╭─ Input material

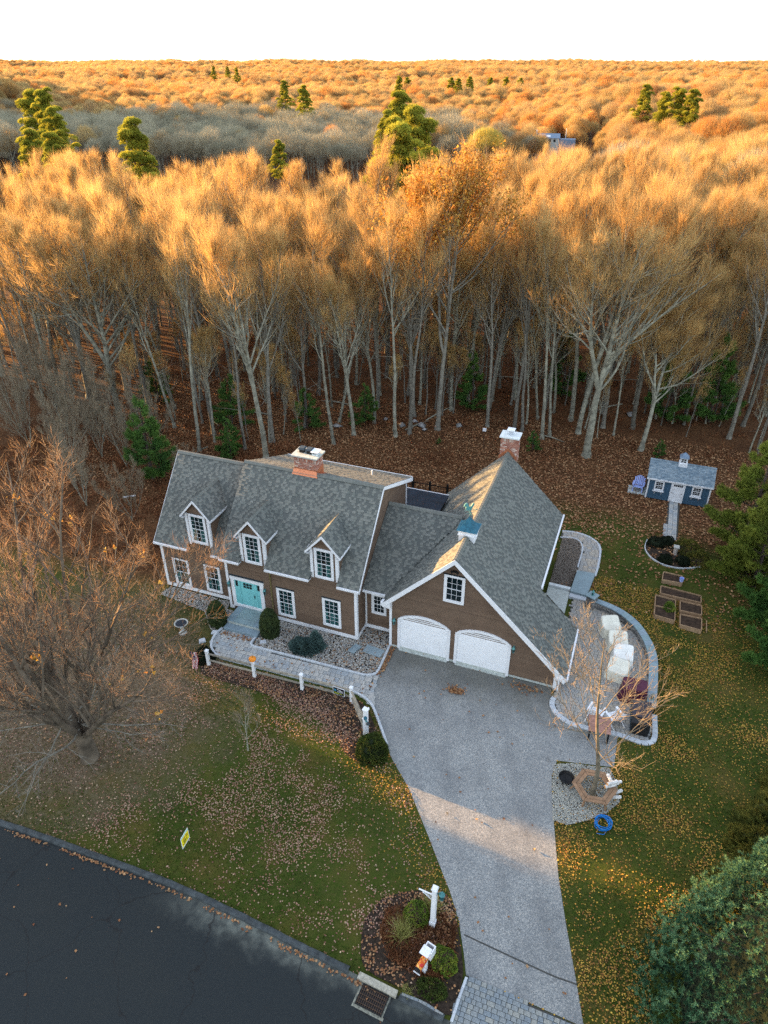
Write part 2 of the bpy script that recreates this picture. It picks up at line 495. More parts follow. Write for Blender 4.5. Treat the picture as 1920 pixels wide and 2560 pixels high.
class MB:
    def __init__(s):
        s.v, s.f, s.m, s.cur = [], [], [], 0

    def add(s, vs, fs):
        b = len(s.v)
        s.v += [tuple(p) for p in vs]
        s.f += [tuple(i + b for i in f) for f in fs]
        s.m += [s.cur] * len(fs)
        return s

    def box(s, x0, x1, y0, y1, z0, z1):
        return s.add([(x0, y0, z0), (x1, y0, z0), (x1, y1, z0), (x0, y1, z0), (x0, y0, z1), (x1, y0, z1), (x1, y1, z1), (x0, y1, z1)],
                     [(3, 2, 1, 0), (4, 5, 6, 7), (0, 1, 5, 4), (1, 2, 6, 5), (2, 3, 7, 6), (3, 0, 4, 7)])

    def bm(s, M, sx, sy, sz):
        P = [M @ Vector((a * sx / 2, b * sy / 2, c * sz / 2)) for c in (-1, 1) for a, b in ((-1, -1), (1, -1), (1, 1), (-1, 1))]
        return s.add(P, [(3, 2, 1, 0), (4, 5, 6, 7), (0, 1, 5, 4), (1, 2, 6, 5), (2, 3, 7, 6), (3, 0, 4, 7)])

    def prism(s, bot, top):
        n = len(bot)
        return s.add(list(bot) + list(top), [tuple(range(n - 1, -1, -1)), tuple(range(n, 2 * n))] +
                     [(i, (i + 1) % n, n + (i + 1) % n, n + i) for i in range(n)])

    def xy(s, poly, z0, z1):
        return s.prism([(x, y, z0) for x, y in poly], [(x, y, z1) for x, y in poly])

    def xz(s, poly, y0, y1):      # polygon drawn in x,z; y0 is the front
        a = sum(poly[i][0] * poly[(i + 1) % len(poly)][1] - poly[(i + 1) % len(poly)][0] * poly[i][1] for i in range(len(poly)))
        if a < 0:
            poly = poly[::-1]
        return s.prism([(x, y1, z) for x, z in poly], [(x, y0, z) for x, z in poly])

    def yz(s, poly, x0, x1):
        a = sum(poly[i][0] * poly[(i + 1) % len(poly)][1] - poly[(i + 1) % len(poly)][0] * poly[i][1] for i in range(len(poly)))
        if a < 0:
            poly = poly[::-1]
        return s.prism([(x0, y, z) for y, z in poly], [(x1, y, z) for y, z in poly])

    def tube(s, pts, r, n=6, cap=True):
        pts = [Vector(p) for p in pts]
        rs = r if isinstance(r, (list, tuple)) else [r] * len(pts)
        rings = []
        vs = []
        for i, p in enumerate(pts):
            d = (pts[min(i + 1, len(pts) - 1)] - pts[max(i - 1, 0)]).normalized()
            a = d.cross(Vector((0, 0, 1)))
            if a.length < .05:
                a = Vector((1, 0, 0)) if abs(d.x) < .9 else Vector((0, 1, 0))
                a = d.cross(a)
            a.normalize()
            b = d.cross(a)
            for k in range(n):
                t = 2 * PI * k / n
                vs.append(p + (a * math.cos(t) + b * math.sin(t)) * rs[i])
        fs = []
        for i in range(len(pts) - 1):
            for k in range(n):
                k2 = (k + 1) % n
                fs.append((i * n + k, i * n + k2, (i + 1) * n + k2, (i + 1) * n + k))
        if cap:
            fs.append(tuple(range(n - 1, -1, -1)))
            fs.append(tuple((len(pts) - 1) * n + k for k in range(n)))
        return s.add(vs, fs)

    def lathe(s, prof, c=(0, 0, 0), n=16, sq=1.0):
        vs, fs = [], []
        for r, z in prof:
            for k in range(n):
                t = 2 * PI * k / n
                vs.append((c[0] + r * math.cos(t), c[1] + r * sq * math.sin(t), c[2] + z))
        for i in range(len(prof) - 1):
            for k in range(n):
                k2 = (k + 1) % n
                fs.append((i * n + k, i * n + k2, (i + 1) * n + k2, (i + 1) * n + k))
        fs.append(tuple(range(n - 1, -1, -1)))
        fs.append(tuple((len(prof) - 1) * n + k for k in range(n)))
        return s.add(vs, fs)

    def mesh(s, name, mats, smooth=False):
        me = bpy.data.meshes.new(name)
        me.from_pydata(s.v, [], s.f)
        if isinstance(mats, str):
            mats = (mats,)
        for m in mats:
            me.materials.append(MATS[m])
        if len(mats) > 1:
            me.polygons.foreach_set('material_index', s.m)
        if smooth:
            me.polygons.foreach_set('use_smooth', [True] * len(s.f))
        me.update()
        return me


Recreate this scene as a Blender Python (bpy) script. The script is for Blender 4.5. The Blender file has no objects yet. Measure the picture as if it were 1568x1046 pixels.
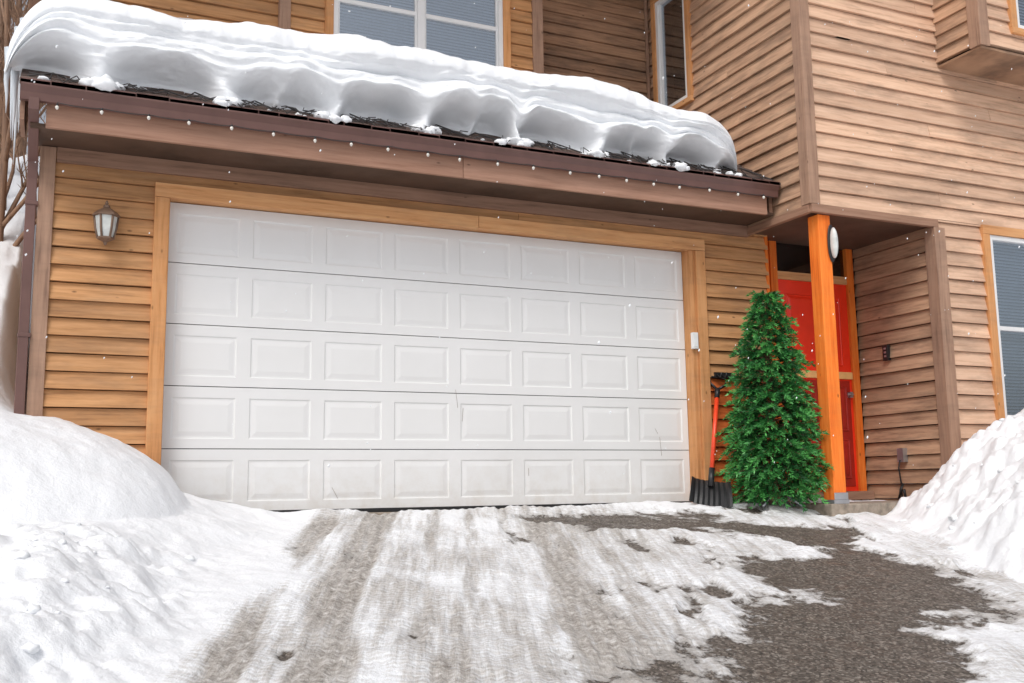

╰─

▶ What you will do: Every line from the top of the entries through the line that holds "return s.prism([(x, y, z0)" is to be quoted exactly, please, and nothing else; omit the pictures.

▶ Result:
Write part 2 of the bpy script that recreates this picture. It picks up at line 495. More parts follow. Write for Blender 4.5. Treat the picture as 1920 pixels wide and 2560 pixels high.
class MB:
    def __init__(s):
        s.v, s.f, s.m, s.cur = [], [], [], 0

    def add(s, vs, fs):
        b = len(s.v)
        s.v += [tuple(p) for p in vs]
        s.f += [tuple(i + b for i in f) for f in fs]
        s.m += [s.cur] * len(fs)
        return s

    def box(s, x0, x1, y0, y1, z0, z1):
        return s.add([(x0, y0, z0), (x1, y0, z0), (x1, y1, z0), (x0, y1, z0), (x0, y0, z1), (x1, y0, z1), (x1, y1, z1), (x0, y1, z1)],
                     [(3, 2, 1, 0), (4, 5, 6, 7), (0, 1, 5, 4), (1, 2, 6, 5), (2, 3, 7, 6), (3, 0, 4, 7)])

    def bm(s, M, sx, sy, sz):
        P = [M @ Vector((a * sx / 2, b * sy / 2, c * sz / 2)) for c in (-1, 1) for a, b in ((-1, -1), (1, -1), (1, 1), (-1, 1))]
        return s.add(P, [(3, 2, 1, 0), (4, 5, 6, 7), (0, 1, 5, 4), (1, 2, 6, 5), (2, 3, 7, 6), (3, 0, 4, 7)])

    def prism(s, bot, top):
        n = len(bot)
        return s.add(list(bot) + list(top), [tuple(range(n - 1, -1, -1)), tuple(range(n, 2 * n))] +
                     [(i, (i + 1) % n, n + (i + 1) % n, n + i) for i in range(n)])

    def xy(s, poly, z0, z1):
        return s.prism([(x, y, z0) for x, y in poly], [(x, y, z1) for x, y in poly])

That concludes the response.